Reports on the ground around the east suggested a buildup of Ukrainian arms in key spots, as well as continued shelling of rebel strongholds. Government forces also intensely shelled the city of Kramatorsk overnight and throughout the day on Tuesday, according to the rebel commander of the city, Gennady Kim. Photographs published by the government-linked analytical centre InfoResist showed extensive damage to residential buildings there, while others showed a shot-up minibus with a body lying inside. Kim said the driver of the minibus had been killed and three civilians wounded, but said no rebels had been hurt.
He added that additional tanks and other armour had been deployed by government forces there in apparent preparation for an attack. “We have Molotov cocktails and grenade launchers, a few anti-tank weapons, and it will be very effective in urban setting,” he said. “If they enter the city, we won’t envy them.”
In the city of Karlovka outside Donetsk rebels were reportedly holding their position after trading heavy fire with government forces in the early morning.
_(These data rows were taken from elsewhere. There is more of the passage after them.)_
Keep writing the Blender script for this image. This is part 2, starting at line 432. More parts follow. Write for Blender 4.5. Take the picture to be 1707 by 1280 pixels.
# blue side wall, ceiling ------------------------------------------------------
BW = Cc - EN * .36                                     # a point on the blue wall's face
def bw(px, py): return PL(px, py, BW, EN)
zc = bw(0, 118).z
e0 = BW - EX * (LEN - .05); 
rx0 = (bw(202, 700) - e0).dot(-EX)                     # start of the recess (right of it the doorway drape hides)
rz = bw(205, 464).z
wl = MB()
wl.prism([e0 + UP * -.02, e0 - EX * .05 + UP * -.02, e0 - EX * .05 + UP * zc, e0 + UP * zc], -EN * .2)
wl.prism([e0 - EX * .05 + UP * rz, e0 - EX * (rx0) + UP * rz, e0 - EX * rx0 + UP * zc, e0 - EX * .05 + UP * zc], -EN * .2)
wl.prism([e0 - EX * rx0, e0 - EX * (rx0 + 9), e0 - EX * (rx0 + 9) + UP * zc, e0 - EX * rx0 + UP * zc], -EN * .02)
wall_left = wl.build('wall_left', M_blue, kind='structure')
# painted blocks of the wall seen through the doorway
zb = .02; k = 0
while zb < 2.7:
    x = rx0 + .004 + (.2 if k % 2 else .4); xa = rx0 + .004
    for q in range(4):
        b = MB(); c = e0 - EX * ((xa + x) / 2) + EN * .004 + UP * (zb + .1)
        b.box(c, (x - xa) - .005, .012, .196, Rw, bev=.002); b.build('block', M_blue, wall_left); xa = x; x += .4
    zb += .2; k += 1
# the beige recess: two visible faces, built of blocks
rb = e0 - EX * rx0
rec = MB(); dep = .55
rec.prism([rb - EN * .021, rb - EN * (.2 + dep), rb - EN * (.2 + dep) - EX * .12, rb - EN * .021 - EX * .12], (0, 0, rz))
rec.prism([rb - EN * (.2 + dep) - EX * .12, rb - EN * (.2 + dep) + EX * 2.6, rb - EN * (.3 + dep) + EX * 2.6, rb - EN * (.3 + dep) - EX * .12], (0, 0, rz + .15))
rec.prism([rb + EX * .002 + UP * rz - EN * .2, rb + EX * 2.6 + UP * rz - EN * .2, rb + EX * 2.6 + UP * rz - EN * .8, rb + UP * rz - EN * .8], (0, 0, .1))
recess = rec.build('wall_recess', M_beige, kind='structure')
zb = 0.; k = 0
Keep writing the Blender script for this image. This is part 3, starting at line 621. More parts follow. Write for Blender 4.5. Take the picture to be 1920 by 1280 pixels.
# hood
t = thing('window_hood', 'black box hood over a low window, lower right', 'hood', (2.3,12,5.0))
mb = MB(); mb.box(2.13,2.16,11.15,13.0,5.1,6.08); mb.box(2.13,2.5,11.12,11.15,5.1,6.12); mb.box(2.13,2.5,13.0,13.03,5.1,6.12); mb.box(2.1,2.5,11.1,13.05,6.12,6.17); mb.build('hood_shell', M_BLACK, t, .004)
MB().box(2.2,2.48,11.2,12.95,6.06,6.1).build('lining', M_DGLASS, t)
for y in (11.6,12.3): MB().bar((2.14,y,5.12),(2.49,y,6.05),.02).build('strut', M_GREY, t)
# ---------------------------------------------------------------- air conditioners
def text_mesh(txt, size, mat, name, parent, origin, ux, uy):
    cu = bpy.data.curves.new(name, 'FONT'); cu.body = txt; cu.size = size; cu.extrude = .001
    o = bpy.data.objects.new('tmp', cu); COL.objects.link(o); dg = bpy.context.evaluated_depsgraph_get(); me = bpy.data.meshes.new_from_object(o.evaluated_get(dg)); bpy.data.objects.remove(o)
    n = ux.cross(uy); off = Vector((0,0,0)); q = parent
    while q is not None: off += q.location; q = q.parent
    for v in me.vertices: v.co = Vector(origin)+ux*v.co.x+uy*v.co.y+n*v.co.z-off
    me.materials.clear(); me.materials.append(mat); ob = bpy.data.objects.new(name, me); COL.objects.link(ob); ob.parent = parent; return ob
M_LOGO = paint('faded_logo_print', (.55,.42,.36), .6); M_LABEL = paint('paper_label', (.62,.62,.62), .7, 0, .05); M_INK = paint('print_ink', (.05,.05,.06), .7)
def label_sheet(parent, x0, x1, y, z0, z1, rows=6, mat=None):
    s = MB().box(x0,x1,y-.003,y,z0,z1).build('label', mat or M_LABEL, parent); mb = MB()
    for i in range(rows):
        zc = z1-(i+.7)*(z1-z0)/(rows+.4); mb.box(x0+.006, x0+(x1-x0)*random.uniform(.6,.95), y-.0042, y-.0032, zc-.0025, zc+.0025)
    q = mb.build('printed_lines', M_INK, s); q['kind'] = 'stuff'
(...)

Rebels continued to consolidate their control of Donetsk, storming the interior ministry regional headquarters on Tuesday/yesterday morning. As heavy machine gun fire continued into the afternoon, a fighter at the scene from the Oplot militia denied reports that rebel groups were fighting among themselves, saying they were attempting to root out a group of unknown snipers. The interior ministry said seven police officers were injured when its office was stormed.
According to Kiev-based defence analyst Alexei Melnik, Kiev’s strategy hinges on two objectives: Securing the border to prevent further men, weapons and supplies arriving from Russia, and blocking off rebel-held areas to keep the revolt from spreading. The next stage will be “targeted operations” by special forces to assassinate rebel leaders, Melnik predicted.
Even after the active phase of operations ends, “they will need a few years to bring situation to acceptable level” due to the ongoing the information war between Russia and Ukraine and resentment of Kiev among the local population, he said.